> _DATA EXTRACT_
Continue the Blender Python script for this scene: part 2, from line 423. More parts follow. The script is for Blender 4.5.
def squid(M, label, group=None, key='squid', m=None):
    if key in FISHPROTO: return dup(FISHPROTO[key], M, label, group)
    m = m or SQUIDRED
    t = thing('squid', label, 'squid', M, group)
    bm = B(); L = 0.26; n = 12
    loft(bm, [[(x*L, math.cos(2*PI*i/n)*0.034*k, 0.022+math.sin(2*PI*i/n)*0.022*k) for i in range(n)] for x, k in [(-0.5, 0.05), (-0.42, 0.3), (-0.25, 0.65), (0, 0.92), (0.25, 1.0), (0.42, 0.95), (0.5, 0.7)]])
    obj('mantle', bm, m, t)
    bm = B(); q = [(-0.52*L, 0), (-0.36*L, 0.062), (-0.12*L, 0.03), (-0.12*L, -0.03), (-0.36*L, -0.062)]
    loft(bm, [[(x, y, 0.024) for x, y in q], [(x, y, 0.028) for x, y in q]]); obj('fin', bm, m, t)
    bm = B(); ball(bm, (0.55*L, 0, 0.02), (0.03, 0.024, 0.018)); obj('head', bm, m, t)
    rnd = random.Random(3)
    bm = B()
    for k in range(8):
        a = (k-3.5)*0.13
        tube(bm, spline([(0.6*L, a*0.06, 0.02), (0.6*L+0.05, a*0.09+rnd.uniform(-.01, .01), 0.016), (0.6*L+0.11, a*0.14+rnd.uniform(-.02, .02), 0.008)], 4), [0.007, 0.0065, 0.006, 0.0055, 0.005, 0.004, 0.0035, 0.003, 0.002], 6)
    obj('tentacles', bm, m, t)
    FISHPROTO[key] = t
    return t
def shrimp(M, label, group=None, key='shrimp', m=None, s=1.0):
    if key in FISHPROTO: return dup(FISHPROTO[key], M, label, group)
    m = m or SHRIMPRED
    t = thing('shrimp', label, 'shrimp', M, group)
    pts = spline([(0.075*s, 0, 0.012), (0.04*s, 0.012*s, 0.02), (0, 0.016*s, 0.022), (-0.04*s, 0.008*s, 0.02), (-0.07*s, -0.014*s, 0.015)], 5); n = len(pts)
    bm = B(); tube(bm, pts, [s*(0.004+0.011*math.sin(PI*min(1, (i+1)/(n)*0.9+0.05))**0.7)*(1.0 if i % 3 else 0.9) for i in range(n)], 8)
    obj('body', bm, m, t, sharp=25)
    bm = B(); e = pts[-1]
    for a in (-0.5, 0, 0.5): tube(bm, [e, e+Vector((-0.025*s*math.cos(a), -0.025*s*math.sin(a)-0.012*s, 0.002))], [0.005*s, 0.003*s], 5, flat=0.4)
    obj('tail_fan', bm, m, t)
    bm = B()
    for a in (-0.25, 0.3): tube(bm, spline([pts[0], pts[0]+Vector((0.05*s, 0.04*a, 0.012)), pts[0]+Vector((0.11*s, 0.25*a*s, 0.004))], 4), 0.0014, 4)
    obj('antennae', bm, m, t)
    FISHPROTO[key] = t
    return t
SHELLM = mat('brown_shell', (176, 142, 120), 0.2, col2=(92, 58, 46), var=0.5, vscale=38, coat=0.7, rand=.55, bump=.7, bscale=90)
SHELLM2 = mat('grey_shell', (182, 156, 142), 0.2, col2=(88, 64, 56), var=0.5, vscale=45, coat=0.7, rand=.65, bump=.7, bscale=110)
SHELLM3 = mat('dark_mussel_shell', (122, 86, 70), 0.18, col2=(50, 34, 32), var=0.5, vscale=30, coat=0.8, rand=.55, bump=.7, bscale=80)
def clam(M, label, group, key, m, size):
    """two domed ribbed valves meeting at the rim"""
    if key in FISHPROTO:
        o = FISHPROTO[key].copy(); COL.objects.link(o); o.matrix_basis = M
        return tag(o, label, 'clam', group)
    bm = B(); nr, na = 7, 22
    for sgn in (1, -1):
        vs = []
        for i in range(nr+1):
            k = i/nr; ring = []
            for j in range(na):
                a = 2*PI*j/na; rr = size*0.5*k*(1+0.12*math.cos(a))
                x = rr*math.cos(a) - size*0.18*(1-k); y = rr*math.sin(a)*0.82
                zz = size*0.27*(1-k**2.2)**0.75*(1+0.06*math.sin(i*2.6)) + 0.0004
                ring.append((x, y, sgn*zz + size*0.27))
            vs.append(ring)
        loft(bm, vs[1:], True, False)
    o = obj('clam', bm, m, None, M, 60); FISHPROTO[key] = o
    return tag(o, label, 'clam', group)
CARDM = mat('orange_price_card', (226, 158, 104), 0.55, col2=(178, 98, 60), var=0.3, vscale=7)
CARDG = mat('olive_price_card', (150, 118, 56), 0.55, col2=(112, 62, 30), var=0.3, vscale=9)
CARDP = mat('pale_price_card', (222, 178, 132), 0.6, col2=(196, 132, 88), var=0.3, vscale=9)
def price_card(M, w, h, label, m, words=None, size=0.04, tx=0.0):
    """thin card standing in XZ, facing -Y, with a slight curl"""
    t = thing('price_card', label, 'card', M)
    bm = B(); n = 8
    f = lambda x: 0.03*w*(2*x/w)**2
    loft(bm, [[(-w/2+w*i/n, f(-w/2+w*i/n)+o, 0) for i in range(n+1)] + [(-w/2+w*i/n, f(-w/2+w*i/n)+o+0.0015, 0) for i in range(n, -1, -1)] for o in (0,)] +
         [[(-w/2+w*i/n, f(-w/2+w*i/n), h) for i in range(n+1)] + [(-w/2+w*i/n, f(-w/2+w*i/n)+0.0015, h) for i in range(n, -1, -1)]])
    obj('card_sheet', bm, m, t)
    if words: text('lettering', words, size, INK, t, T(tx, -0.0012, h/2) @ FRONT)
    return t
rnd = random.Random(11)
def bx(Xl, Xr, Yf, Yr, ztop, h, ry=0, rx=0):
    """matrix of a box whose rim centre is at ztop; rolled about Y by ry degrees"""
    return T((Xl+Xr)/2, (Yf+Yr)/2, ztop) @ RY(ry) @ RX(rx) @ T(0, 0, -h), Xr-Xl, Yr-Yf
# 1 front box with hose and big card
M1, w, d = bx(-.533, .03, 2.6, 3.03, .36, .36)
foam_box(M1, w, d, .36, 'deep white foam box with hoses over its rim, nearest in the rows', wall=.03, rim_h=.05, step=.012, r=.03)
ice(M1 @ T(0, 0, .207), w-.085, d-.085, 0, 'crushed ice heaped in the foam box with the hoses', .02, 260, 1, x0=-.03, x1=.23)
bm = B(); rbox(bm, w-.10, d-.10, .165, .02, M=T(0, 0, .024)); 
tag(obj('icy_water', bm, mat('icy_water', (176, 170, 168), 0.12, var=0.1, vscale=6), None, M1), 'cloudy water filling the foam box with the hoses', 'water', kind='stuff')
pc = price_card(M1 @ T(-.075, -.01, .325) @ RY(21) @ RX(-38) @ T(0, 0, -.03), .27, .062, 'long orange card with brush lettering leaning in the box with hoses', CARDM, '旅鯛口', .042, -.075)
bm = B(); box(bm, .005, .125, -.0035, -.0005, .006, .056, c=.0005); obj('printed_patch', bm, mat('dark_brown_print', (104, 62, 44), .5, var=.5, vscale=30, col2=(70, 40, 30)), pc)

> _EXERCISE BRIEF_
Repeat the lines above exactly.

> _SOLUTION TO THE EXERCISE_
Continue the Blender Python script for this scene: part 2, from line 423. More parts follow. The script is for Blender 4.5.
def squid(M, label, group=None, key='squid', m=None):
    if key in FISHPROTO: return dup(FISHPROTO[key], M, label, group)
    m = m or SQUIDRED
    t = thing('squid', label, 'squid', M, group)
    bm = B(); L = 0.26; n = 12
    loft(bm, [[(x*L, math.cos(2*PI*i/n)*0.034*k, 0.022+math.sin(2*PI*i/n)*0.022*k) for i in range(n)] for x, k in [(-0.5, 0.05), (-0.42, 0.3), (-0.25, 0.65), (0, 0.92), (0.25, 1.0), (0.42, 0.95), (0.5, 0.7)]])
    obj('mantle', bm, m, t)
    bm = B(); q = [(-0.52*L, 0), (-0.36*L, 0.062), (-0.12*L, 0.03), (-0.12*L, -0.03), (-0.36*L, -0.062)]
    loft(bm, [[(x, y, 0.024) for x, y in q], [(x, y, 0.028) for x, y in q]]); obj('fin', bm, m, t)
    bm = B(); ball(bm, (0.55*L, 0, 0.02), (0.03, 0.024, 0.018)); obj('head', bm, m, t)
    rnd = random.Random(3)
    bm = B()
    for k in range(8):
        a = (k-3.5)*0.13
        tube(bm, spline([(0.6*L, a*0.06, 0.02), (0.6*L+0.05, a*0.09+rnd.uniform(-.01, .01), 0.016), (0.6*L+0.11, a*0.14+rnd.uniform(-.02, .02), 0.008)], 4), [0.007, 0.0065, 0.006, 0.0055, 0.005, 0.004, 0.0035, 0.003, 0.002], 6)
    obj('tentacles', bm, m, t)
    FISHPROTO[key] = t
    return t
def shrimp(M, label, group=None, key='shrimp', m=None, s=1.0):
    if key in FISHPROTO: return dup(FISHPROTO[key], M, label, group)
    m = m or SHRIMPRED
    t = thing('shrimp', label, 'shrimp', M, group)
    pts = spline([(0.075*s, 0, 0.012), (0.04*s, 0.012*s, 0.02), (0, 0.016*s, 0.022), (-0.04*s, 0.008*s, 0.02), (-0.07*s, -0.014*s, 0.015)], 5); n = len(pts)
    bm = B(); tube(bm, pts, [s*(0.004+0.011*math.sin(PI*min(1, (i+1)/(n)*0.9+0.05))**0.7)*(1.0 if i % 3 else 0.9) for i in range(n)], 8)
    obj('body', bm, m, t, sharp=25)
    bm = B(); e = pts[-1]
    for a in (-0.5, 0, 0.5): tube(bm, [e, e+Vector((-0.025*s*math.cos(a), -0.025*s*math.sin(a)-0.012*s, 0.002))], [0.005*s, 0.003*s], 5, flat=0.4)
    obj('tail_fan', bm, m, t)
    bm = B()
    for a in (-0.25, 0.3): tube(bm, spline([pts[0], pts[0]+Vector((0.05*s, 0.04*a, 0.012)), pts[0]+Vector((0.11*s, 0.25*a*s, 0.004))], 4), 0.0014, 4)
    obj('antennae', bm, m, t)
    FISHPROTO[key] = t
    return t
SHELLM = mat('brown_shell', (176, 142, 120), 0.2, col2=(92, 58, 46), var=0.5, vscale=38, coat=0.7, rand=.55, bump=.7, bscale=90)
SHELLM2 = mat('grey_shell', (182, 156, 142), 0.2, col2=(88, 64, 56), var=0.5, vscale=45, coat=0.7, rand=.65, bump=.7, bscale=110)
SHELLM3 = mat('dark_mussel_shell', (122, 86, 70), 0.18, col2=(50, 34, 32), var=0.5, vscale=30, coat=0.8, rand=.55, bump=.7, bscale=80)
def clam(M, label, group, key, m, size):
    """two domed ribbed valves meeting at the rim"""
    if key in FISHPROTO:
        o = FISHPROTO[key].copy(); COL.objects.link(o); o.matrix_basis = M
        return tag(o, label, 'clam', group)
    bm = B(); nr, na = 7, 22
    for sgn in (1, -1):
        vs = []
        for i in range(nr+1):
            k = i/nr; ring = []
            for j in range(na):
                a = 2*PI*j/na; rr = size*0.5*k*(1+0.12*math.cos(a))
                x = rr*math.cos(a) - size*0.18*(1-k); y = rr*math.sin(a)*0.82
                zz = size*0.27*(1-k**2.2)**0.75*(1+0.06*math.sin(i*2.6)) + 0.0004
                ring.append((x, y, sgn*zz + size*0.27))
            vs.append(ring)
        loft(bm, vs[1:], True, False)
    o = obj('clam', bm, m, None, M, 60); FISHPROTO[key] = o
    return tag(o, label, 'clam', group)
CARDM = mat('orange_price_card', (226, 158, 104), 0.55, col2=(178, 98, 60), var=0.3, vscale=7)
CARDG = mat('olive_price_card', (150, 118, 56), 0.55, col2=(112, 62, 30), var=0.3, vscale=9)
CARDP = mat('pale_price_card', (222, 178, 132), 0.6, col2=(196, 132, 88), var=0.3, vscale=9)
def price_card(M, w, h, label, m, words=None, size=0.04, tx=0.0):
    """thin card standing in XZ, facing -Y, with a slight curl"""
    t = thing('price_card', label, 'card', M)
    bm = B(); n = 8
    f = lambda x: 0.03*w*(2*x/w)**2
    loft(bm, [[(-w/2+w*i/n, f(-w/2+w*i/n)+o, 0) for i in range(n+1)] + [(-w/2+w*i/n, f(-w/2+w*i/n)+o+0.0015, 0) for i in range(n, -1, -1)] for o in (0,)] +
         [[(-w/2+w*i/n, f(-w/2+w*i/n), h) for i in range(n+1)] + [(-w/2+w*i/n, f(-w/2+w*i/n)+0.0015, h) for i in range(n, -1, -1)]])
    obj('card_sheet', bm, m, t)
    if words: text('lettering', words, size, INK, t, T(tx, -0.0012, h/2) @ FRONT)
    return t
rnd = random.Random(11)
def bx(Xl, Xr, Yf, Yr, ztop, h, ry=0, rx=0):
    """matrix of a box whose rim centre is at ztop; rolled about Y by ry degrees"""
    return T((Xl+Xr)/2, (Yf+Yr)/2, ztop) @ RY(ry) @ RX(rx) @ T(0, 0, -h), Xr-Xl, Yr-Yf
# 1 front box with hose and big card
M1, w, d = bx(-.533, .03, 2.6, 3.03, .36, .36)
foam_box(M1, w, d, .36, 'deep white foam box with hoses over its rim, nearest in the rows', wall=.03, rim_h=.05, step=.012, r=.03)
ice(M1 @ T(0, 0, .207), w-.085, d-.085, 0, 'crushed ice heaped in the foam box with the hoses', .02, 260, 1, x0=-.03, x1=.23)
bm = B(); rbox(bm, w-.10, d-.10, .165, .02, M=T(0, 0, .024)); 
tag(obj('icy_water', bm, mat('icy_water', (176, 170, 168), 0.12, var=0.1, vscale=6), None, M1), 'cloudy water filling the foam box with the hoses', 'water', kind='stuff')
pc = price_card(M1 @ T(-.075, -.01, .325) @ RY(21) @ RX(-38) @ T(0, 0, -.03), .27, .062, 'long orange card with brush lettering leaning in the box with hoses', CARDM, '旅鯛口', .042, -.075)
bm = B(); box(bm, .005, .125, -.0035, -.0005, .006, .056, c=.0005); obj('printed_patch', bm, mat('dark_brown_print', (104, 62, 44), .5, var=.5, vscale=30, col2=(70, 40, 30)), pc)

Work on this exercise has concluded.